Las tardes de otoño no existen. Uno sale de la oficina y es noche cerrada, así que no le queda más remedio que aflojar un poco la corbata y acelerar la conversación con los amigos de tertulia. La conversación y la velocidad de ingesta alcohólica. Un tercio de cerveza y un güisqui a la hora. Ésa fue la marca personal de cada una de las cuatro corbatas que conté esta semana en la Plaza de San Agustín a la hora tonta entre la merienda y la cena.

No hubo que pegar la oreja demasiado para escuchar los asuntos que les ocupaban. A grito pelado y con performance incluida compartieron con toda la plaza sus pensamientos sobre el amor (“lo que no se puede es pasar de tu mujer y llegar borracho todos los días a cenar”), la amistad (“cucha, yo tengo un amigo que se pide vacaciones para venir desde Albacete todos los años a salir conmigo el miércoles de Feria”) y el trabajo (“diez ofertas mejores he recibido, pero yo creo en lo que hago; yo no trabajo para ganar más dinero”). Perogrulladas.

Afortunadamente para las presentes, el diseño de esta plaza, reforma incluida, permite fluir el sonido sin interrumpir las confidencias de la mesa de al lado o los consejos de la sabia a su pupila, en la del fondo. El tono de las corbatas ni siquiera desentona con el griterío de los balonazos del fondo o los ladridos del perro que reclama pasear mientras su dueño apura el último trago de fino.

De alguna forma, esos cuatro corbatas representan la resistencia de quienes se niegan a aceptar el final del verano, del sol, de la vida, de la luz. Y ¿qué es La Axerquía, sino resistencia? Resistir ante los embates de la gentrificación, la multiplicación milagrosa de eventos cofrades, la falta de servicios y espacios verdes.

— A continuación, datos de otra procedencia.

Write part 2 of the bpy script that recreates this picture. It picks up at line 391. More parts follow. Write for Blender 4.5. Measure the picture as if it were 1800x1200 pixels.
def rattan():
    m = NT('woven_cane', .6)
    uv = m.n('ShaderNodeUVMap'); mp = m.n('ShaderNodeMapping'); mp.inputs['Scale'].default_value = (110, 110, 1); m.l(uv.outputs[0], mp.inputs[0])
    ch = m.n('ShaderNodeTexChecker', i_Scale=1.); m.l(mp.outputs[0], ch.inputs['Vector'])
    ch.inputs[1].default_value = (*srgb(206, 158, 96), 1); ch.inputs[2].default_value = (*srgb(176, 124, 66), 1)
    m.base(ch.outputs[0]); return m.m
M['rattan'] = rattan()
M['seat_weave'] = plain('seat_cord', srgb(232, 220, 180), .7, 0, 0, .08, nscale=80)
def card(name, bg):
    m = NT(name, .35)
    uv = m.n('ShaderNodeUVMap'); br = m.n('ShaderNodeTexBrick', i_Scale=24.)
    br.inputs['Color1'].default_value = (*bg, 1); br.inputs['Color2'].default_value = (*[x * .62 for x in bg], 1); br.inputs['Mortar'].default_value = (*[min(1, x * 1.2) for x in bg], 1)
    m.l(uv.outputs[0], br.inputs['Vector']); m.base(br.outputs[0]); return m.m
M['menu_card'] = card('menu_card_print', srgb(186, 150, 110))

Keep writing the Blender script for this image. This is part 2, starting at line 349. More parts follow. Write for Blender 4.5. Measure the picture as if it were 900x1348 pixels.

He caminado a lo largo del Colodro y la calle Moriscos hasta llegar a la Plaza y he comprobado que esa resistencia se camufla mimetizándose con el empedrado. La he visto vestida con una bata bajando la basura; luciendo piercings en un portal fumando a escondidas con la carpeta llena de apuntes al salir de la clase de inglés; pedaleando en familia con las bolsas de la compra en el manillar; militantes del habitar la ciudad histórica; activistas sin y con corbata; sénecas otoñales de la vida de verdad, que saben qué pedir y de qué hablar en la hora tonta.